Vraisemblablement sur le fondement de l’article 50-1 de la Constitution. Cet article – issu de la révision constitutionnelle de 2008 – dispose que « Devant l’une ou l’autre des assemblées, le Gouvernement peut, de sa propre initiative ou à la demande d’un groupe parlementaire au sens de l’article 51-1, faire, sur un sujet déterminé, une déclaration qui donne lieu à débat et peut, s’il le décide, faire l’objet d’un vote sans engager sa responsabilité ».
Cette déclaration peut ainsi être suivie d’un débat dont la Conférence des Présidents fixe le temps global attribué aux groupes et non-inscrits. De cette manière, et sans vote, les deux précédents Premiers ministres (Elisabeth Borne et Gabriel Attal) avaient présenté aux parlementaires une déclaration de politique générale, respectivement les 6 juillet 2022 et 30 janvier 2024. Prononcée par les Premiers ministres devant l’Assemblée nationale, cette déclaration avait été simultanément lue par le Ministre de l’Économie devant le Sénat avant que Mme Borne, le soir même, et M. Attal, le lendemain, se rendent au Sénat. M. Barnier s’exprimera devant l’Assemblée nationale le 1er octobre et devant le Sénat le 2 octobre.

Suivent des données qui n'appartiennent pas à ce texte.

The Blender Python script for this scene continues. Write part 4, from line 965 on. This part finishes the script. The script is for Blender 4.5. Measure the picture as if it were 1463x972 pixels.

À l’Assemblée, une motion de censure ayant d’ores et déjà été annoncée, sur le fondement de l’article 49, al. 2 de la Constitution, un vote sur cette dernière pourra être organisé. Et, en tout état de cause, le débat budgétaire constituera au cours de la session à venir un enjeu fondamental. La formule de Georges Pompidou selon laquelle « le Gouvernement reste en place tant qu’il n’est pas renversé » est, de ce point de vue, significative (JO, débats AN, 1e séance du 20 avril 1966, p. 808). Chaque étape sera désormais pour le Gouvernement, une nouvelle (é)preuve de confiance ou de défiance du Parlement.